Many people are scared of contemporary opera; what are the main reasons to give Glare a try?

People have always been scared of contemporary opera. If you read the reviews for La traviata published the morning after the premiere you'd hear many of the same arguments that we hear against operas that are being written today. The main reason to give Glare a try is to support the idea of creating new work. Engaging with the process, the musical and dramatic Zeitgeist, is just as important as consuming a product.

There are only four characters in Glare. Does that make the work easier to stage than one with a large cast of principals and chorus, or more difficult?

It places enormous pressure on the performers themselves. They are very exposed and must create the same amount of energy onstage for their performances that you might find at a huge grand opera. But it can be incredibly rewarding as well, concentrating the attention down to the elemental details can resonant more honestly than something with more grandeur can. Smaller gestures, looks, breathing are all more meaningful in more intimate setting as well; it lends a certain humanity that can be lost on a larger stage.

Your other project at The Royal Opera is Verdi's early opera I due Foscari. What was it like working with the legendary Plácido Domingo?

I've worked with him in various capacities. He's conducted my production of Hamlet, commissioned a new production of Nabucco, and now starred in I due Foscari. No matter what his role, he's constantly interested in the same themes – how to find the pathos in flawed characters and how to turn a character's short-comings and foibles into poignantly believable and ultimately sympathetic human beings. He is an incredibly generous stage animal and raises the stakes for everyone onstage to rise to his level of dedication and match his complete, three-dimensional presence.

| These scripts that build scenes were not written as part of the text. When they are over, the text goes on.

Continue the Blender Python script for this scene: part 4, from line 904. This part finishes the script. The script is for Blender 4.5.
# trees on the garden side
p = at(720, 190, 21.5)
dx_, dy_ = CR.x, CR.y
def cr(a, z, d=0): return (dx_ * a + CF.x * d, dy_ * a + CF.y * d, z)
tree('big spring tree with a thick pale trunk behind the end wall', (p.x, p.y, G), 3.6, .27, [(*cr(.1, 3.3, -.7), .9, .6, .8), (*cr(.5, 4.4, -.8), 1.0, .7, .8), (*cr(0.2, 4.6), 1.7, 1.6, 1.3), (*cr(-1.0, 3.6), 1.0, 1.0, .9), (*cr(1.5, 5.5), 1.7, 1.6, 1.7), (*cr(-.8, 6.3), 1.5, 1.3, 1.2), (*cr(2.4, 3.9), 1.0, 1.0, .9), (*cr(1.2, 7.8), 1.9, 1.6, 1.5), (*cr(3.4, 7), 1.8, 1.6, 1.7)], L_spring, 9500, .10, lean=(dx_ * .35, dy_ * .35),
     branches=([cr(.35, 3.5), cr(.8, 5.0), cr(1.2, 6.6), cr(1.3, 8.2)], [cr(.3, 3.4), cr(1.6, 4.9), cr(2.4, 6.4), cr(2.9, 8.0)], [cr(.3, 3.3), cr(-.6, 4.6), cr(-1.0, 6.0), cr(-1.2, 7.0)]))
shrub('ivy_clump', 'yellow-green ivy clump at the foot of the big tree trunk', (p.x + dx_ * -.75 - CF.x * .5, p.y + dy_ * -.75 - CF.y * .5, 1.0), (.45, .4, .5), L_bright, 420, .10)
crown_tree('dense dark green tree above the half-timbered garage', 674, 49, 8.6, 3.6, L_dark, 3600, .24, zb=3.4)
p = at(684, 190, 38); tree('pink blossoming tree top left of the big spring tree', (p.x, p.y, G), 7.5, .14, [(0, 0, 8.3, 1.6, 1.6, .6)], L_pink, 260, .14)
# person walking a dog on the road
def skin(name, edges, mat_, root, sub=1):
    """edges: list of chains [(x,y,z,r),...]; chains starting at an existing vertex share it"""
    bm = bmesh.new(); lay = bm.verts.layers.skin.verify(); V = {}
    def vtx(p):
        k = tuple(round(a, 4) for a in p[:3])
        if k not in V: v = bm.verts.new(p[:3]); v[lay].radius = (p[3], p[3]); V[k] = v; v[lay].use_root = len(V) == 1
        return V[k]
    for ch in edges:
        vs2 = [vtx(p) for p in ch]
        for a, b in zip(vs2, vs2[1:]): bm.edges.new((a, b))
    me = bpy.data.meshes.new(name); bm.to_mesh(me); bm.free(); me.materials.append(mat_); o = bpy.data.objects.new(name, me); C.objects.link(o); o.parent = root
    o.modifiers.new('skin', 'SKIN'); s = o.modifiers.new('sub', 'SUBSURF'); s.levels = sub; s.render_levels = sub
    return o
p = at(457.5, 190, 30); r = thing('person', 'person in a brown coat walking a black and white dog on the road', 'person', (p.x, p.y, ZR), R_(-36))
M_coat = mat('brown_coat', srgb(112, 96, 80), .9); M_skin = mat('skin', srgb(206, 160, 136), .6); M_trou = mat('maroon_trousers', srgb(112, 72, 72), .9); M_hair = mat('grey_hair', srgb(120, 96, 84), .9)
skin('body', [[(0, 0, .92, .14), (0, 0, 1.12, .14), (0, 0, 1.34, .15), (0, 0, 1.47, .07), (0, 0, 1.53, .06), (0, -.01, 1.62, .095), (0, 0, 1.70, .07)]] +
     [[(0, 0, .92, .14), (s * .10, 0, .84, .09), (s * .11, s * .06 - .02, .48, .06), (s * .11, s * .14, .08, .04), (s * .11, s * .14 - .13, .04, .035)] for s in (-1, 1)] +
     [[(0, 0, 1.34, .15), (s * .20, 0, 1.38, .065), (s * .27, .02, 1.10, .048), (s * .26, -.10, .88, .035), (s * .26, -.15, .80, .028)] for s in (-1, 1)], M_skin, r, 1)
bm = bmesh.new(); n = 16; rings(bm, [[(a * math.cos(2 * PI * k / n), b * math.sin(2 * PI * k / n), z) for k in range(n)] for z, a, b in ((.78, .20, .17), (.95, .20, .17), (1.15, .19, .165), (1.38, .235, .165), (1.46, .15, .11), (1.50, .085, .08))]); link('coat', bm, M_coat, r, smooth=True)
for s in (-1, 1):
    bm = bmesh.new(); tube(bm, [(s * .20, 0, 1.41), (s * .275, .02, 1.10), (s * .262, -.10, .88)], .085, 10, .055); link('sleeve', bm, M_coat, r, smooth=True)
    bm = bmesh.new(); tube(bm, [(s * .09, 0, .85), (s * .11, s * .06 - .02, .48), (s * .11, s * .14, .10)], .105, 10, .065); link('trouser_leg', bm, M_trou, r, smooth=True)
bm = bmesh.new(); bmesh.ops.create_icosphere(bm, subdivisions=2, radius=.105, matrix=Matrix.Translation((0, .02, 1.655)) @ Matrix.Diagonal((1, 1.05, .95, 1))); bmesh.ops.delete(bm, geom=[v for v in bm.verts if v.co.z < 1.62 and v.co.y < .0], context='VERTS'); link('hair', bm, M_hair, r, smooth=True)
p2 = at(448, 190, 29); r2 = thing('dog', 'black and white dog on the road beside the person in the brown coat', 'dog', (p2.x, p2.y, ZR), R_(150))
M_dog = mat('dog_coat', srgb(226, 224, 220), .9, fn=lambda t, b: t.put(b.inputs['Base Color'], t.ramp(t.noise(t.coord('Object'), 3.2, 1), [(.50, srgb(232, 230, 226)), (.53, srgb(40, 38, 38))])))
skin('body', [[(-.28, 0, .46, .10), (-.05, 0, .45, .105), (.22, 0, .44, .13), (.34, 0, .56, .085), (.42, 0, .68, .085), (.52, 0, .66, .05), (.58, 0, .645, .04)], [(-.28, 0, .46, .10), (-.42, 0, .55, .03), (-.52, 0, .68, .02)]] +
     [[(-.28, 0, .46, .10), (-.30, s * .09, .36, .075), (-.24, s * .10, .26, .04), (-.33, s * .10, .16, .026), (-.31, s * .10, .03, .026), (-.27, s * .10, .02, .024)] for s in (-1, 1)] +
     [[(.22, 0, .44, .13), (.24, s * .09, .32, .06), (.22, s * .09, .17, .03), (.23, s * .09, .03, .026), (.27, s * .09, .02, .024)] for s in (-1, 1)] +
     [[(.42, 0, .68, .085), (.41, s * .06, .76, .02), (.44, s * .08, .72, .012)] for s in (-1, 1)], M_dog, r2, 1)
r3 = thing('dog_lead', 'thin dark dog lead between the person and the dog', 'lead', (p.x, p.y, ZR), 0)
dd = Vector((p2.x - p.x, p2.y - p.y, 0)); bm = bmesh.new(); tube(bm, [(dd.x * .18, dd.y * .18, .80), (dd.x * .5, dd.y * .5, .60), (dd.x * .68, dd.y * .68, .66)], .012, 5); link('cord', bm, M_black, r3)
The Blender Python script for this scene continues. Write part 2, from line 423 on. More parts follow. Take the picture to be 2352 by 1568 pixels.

I due Foscari is rarely staged these days. What approach do you take working on an opera that's more than likely to be unfamiliar to an audience?

With lesser known works, I try to make sure the narrative is clear to allow the public to experience the piece on its own merits. Sometimes a work is less often performed because it is indeed seriously flawed, either in its dramatic structure or because the composer has missed opportunities to explore thoroughly the themes presented in the text. There's a fine line between championing the piece on its own terms and apologising for its obvious shortcomings, I think.

You're marooned on a desert island, and are allowed one opera score. Which would you take and why?

Ariadne auf Naxos. Not only is it an incredible exploration of the minutiae of my everyday experience, it's also a vivid, deep exploration of what it means to be lost and found. Comedy and despair, remorse and hope intertwine in the text and music like nowhere else. I'd read it every day hoping a ship would arrive!

- Glare opens at the Royal Opera House on 14 November.